= The task =
Lift out each line of the data that holds "part".

# Information provided start

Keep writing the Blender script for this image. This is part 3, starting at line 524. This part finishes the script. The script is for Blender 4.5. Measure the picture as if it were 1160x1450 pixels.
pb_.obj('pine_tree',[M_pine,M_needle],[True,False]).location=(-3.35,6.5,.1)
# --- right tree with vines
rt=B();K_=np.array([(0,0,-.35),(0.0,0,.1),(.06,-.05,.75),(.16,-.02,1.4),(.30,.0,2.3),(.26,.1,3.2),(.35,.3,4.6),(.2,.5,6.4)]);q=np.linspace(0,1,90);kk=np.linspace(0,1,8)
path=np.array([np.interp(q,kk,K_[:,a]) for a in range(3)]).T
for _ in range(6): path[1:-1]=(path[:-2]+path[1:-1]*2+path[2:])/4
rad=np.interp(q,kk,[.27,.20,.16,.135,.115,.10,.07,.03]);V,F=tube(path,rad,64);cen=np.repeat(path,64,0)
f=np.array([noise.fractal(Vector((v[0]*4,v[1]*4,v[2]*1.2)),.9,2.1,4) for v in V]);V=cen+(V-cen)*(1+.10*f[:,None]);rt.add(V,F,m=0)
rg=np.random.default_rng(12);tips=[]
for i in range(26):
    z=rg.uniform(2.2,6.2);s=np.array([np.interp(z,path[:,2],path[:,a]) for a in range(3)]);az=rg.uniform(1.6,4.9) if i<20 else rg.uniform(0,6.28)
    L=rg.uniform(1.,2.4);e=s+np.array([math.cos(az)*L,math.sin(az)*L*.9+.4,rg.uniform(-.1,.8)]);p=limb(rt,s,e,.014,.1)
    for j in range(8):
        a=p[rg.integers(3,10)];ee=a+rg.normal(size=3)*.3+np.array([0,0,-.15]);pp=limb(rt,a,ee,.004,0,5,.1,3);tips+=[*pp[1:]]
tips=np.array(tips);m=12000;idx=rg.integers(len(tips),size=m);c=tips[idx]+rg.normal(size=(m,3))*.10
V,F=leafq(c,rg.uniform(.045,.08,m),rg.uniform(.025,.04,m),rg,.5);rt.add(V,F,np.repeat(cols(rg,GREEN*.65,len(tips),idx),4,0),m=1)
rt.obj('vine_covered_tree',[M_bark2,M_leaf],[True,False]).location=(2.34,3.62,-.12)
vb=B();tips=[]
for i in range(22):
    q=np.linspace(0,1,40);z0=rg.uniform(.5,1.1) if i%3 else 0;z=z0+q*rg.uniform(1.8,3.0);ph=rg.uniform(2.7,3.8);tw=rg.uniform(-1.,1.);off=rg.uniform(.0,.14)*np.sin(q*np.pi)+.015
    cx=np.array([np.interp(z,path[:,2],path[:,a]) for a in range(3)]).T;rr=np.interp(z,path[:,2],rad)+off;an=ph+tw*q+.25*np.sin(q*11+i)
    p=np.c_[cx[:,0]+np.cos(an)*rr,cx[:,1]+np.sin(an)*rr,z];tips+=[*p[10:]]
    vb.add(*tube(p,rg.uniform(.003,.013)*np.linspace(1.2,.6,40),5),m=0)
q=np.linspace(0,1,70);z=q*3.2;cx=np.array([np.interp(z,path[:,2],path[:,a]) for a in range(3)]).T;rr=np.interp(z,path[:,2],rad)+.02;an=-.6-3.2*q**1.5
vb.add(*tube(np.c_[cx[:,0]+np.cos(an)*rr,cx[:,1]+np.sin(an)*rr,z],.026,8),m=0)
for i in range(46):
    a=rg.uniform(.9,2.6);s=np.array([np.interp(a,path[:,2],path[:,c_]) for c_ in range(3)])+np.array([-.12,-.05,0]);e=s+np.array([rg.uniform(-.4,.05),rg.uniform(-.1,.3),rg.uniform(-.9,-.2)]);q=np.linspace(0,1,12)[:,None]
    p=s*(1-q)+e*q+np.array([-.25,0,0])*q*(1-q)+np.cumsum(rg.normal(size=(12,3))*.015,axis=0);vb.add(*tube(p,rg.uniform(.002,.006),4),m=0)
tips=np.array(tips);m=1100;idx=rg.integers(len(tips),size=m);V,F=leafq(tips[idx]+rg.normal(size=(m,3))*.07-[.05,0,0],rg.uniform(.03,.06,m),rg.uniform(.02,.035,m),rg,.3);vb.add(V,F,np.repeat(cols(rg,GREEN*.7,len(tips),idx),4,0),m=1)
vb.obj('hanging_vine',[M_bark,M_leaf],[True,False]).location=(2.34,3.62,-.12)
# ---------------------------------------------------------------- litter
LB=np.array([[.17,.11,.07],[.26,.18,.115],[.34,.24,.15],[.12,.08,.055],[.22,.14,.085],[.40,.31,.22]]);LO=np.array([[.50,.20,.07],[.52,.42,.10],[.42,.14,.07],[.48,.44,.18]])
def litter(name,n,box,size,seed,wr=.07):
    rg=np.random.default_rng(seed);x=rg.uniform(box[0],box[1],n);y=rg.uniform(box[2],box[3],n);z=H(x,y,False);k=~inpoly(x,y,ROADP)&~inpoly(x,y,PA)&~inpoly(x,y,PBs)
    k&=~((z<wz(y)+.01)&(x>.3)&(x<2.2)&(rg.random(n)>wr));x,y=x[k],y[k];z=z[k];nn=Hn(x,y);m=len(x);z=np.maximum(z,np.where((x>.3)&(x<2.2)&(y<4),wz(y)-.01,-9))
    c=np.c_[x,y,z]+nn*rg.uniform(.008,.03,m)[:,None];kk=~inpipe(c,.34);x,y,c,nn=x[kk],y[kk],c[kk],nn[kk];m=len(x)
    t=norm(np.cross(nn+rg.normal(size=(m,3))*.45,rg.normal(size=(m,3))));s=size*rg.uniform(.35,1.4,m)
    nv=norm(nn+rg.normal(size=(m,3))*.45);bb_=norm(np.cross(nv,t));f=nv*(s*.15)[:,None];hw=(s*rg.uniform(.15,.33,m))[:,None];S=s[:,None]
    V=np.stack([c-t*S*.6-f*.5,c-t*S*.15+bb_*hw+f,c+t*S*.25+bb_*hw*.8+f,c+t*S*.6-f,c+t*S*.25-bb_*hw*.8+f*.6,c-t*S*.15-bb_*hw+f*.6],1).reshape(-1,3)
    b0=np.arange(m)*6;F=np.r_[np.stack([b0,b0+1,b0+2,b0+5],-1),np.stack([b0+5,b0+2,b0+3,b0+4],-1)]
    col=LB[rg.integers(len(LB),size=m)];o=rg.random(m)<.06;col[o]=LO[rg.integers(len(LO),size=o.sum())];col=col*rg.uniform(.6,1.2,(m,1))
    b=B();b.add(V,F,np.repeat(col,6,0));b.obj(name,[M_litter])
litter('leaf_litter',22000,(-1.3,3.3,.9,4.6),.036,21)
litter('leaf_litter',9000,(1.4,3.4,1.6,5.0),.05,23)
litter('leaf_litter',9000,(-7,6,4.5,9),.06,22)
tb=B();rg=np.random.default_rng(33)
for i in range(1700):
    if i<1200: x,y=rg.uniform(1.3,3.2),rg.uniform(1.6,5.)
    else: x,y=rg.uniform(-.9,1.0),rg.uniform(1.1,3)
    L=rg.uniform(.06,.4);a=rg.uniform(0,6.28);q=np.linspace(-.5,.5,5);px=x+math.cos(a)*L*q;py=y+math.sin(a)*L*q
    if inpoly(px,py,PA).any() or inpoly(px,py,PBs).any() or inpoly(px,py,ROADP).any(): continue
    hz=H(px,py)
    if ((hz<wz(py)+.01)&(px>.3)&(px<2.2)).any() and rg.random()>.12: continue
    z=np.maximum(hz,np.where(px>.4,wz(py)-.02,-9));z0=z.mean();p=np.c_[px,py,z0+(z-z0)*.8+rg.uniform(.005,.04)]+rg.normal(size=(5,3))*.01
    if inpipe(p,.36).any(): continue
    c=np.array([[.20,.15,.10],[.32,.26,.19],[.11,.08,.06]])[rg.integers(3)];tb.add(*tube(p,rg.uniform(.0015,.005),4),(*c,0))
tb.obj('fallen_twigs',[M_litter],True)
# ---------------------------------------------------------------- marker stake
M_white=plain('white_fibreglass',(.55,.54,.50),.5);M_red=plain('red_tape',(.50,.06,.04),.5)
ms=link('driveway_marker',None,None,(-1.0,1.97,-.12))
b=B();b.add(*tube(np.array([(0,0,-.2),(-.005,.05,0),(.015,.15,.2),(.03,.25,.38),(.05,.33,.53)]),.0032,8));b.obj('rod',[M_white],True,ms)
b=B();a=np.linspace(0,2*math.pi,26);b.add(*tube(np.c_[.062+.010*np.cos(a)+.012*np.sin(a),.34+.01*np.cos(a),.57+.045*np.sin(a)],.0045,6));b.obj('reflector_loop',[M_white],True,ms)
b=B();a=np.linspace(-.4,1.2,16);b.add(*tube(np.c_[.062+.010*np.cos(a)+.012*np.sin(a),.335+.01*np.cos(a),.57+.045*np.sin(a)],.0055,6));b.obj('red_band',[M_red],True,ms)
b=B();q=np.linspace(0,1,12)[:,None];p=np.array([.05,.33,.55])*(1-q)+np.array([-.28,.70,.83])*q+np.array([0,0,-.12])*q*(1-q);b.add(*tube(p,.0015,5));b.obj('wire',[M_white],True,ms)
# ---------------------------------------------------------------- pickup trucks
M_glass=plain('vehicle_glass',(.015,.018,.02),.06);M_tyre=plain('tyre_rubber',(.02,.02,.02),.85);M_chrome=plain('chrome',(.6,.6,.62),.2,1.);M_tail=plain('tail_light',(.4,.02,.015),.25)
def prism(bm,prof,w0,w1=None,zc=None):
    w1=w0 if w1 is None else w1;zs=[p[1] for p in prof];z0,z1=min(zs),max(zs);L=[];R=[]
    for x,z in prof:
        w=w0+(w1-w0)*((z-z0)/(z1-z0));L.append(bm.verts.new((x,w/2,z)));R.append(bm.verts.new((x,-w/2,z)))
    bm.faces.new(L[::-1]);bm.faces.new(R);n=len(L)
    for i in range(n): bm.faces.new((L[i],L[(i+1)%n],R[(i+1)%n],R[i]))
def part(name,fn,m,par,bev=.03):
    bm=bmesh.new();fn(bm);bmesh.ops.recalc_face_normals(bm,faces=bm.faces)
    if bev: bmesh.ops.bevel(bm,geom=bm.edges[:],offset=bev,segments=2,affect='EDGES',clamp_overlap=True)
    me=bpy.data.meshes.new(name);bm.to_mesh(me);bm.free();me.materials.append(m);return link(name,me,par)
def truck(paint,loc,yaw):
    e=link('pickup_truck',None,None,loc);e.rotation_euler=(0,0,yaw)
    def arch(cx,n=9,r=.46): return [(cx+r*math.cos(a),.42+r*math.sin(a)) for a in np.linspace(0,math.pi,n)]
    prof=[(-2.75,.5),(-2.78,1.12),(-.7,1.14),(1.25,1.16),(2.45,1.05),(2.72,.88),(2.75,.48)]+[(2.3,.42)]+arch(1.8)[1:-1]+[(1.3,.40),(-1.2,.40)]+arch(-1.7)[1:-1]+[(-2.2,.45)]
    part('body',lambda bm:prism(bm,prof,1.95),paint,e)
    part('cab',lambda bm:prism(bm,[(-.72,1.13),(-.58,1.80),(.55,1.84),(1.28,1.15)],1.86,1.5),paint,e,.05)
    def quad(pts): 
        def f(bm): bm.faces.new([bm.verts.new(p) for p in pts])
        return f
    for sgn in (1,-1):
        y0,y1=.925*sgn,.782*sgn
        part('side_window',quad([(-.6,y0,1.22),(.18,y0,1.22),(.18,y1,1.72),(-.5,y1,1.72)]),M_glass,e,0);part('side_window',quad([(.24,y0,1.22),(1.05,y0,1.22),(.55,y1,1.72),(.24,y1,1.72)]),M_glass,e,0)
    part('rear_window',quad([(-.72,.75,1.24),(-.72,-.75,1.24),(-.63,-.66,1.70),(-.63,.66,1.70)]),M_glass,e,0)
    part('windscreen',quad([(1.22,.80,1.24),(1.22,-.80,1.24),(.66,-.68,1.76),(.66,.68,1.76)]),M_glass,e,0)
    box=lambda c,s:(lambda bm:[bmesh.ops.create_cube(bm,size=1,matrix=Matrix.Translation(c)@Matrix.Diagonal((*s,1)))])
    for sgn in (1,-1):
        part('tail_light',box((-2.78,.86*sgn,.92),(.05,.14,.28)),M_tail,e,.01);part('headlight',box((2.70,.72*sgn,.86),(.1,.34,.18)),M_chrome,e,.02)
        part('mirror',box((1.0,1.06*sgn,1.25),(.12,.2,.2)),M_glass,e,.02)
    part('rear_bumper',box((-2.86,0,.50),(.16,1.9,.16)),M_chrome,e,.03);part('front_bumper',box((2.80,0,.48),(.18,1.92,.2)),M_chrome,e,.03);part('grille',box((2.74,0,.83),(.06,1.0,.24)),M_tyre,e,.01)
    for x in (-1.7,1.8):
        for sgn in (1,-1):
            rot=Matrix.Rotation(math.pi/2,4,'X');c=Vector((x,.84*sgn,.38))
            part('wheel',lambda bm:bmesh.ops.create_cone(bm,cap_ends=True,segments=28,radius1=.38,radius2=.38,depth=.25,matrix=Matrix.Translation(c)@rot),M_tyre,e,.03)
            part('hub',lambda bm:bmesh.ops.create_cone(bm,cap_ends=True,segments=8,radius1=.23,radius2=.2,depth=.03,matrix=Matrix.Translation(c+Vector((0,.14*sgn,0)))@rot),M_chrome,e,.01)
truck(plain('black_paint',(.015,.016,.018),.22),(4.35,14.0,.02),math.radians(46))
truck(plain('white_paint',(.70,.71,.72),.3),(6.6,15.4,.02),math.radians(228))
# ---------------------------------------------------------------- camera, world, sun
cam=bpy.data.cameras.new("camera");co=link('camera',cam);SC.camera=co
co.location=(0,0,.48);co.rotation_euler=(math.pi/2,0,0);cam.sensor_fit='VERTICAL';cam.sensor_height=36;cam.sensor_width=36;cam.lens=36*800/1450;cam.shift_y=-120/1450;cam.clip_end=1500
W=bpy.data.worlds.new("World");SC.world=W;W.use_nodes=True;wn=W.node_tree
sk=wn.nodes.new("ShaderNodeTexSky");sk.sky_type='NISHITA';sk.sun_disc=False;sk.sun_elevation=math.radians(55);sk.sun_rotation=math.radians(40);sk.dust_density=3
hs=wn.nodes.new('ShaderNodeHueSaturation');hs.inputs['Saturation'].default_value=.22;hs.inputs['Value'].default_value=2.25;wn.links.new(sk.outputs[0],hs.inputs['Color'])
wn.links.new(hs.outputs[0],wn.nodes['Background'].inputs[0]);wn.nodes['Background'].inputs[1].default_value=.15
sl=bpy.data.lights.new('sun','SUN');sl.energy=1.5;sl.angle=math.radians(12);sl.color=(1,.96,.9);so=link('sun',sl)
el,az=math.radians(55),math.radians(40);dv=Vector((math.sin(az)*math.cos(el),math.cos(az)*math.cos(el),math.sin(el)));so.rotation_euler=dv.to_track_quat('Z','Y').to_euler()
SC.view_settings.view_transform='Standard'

# Information provided end

= Answer for this exercise =
Keep writing the Blender script for this image. This is part 3, starting at line 524. This part finishes the script. The script is for Blender 4.5. Measure the picture as if it were 1160x1450 pixels.
def part(name,fn,m,par,bev=.03):
    part('body',lambda bm:prism(bm,prof,1.95),paint,e)
    part('cab',lambda bm:prism(bm,[(-.72,1.13),(-.58,1.80),(.55,1.84),(1.28,1.15)],1.86,1.5),paint,e,.05)
        part('side_window',quad([(-.6,y0,1.22),(.18,y0,1.22),(.18,y1,1.72),(-.5,y1,1.72)]),M_glass,e,0);part('side_window',quad([(.24,y0,1.22),(1.05,y0,1.22),(.55,y1,1.72),(.24,y1,1.72)]),M_glass,e,0)
    part('rear_window',quad([(-.72,.75,1.24),(-.72,-.75,1.24),(-.63,-.66,1.70),(-.63,.66,1.70)]),M_glass,e,0)
    part('windscreen',quad([(1.22,.80,1.24),(1.22,-.80,1.24),(.66,-.68,1.76),(.66,.68,1.76)]),M_glass,e,0)
        part('tail_light',box((-2.78,.86*sgn,.92),(.05,.14,.28)),M_tail,e,.01);part('headlight',box((2.70,.72*sgn,.86),(.1,.34,.18)),M_chrome,e,.02)
        part('mirror',box((1.0,1.06*sgn,1.25),(.12,.2,.2)),M_glass,e,.02)
    part('rear_bumper',box((-2.86,0,.50),(.16,1.9,.16)),M_chrome,e,.03);part('front_bumper',box((2.80,0,.48),(.18,1.92,.2)),M_chrome,e,.03);part('grille',box((2.74,0,.83),(.06,1.0,.24)),M_tyre,e,.01)
            part('wheel',lambda bm:bmesh.ops.create_cone(bm,cap_ends=True,segments=28,radius1=.38,radius2=.38,depth=.25,matrix=Matrix.Translation(c)@rot),M_tyre,e,.03)
            part('hub',lambda bm:bmesh.ops.create_cone(bm,cap_ends=True,segments=8,radius1=.23,radius2=.2,depth=.03,matrix=Matrix.Translation(c+Vector((0,.14*sgn,0)))@rot),M_chrome,e,.01)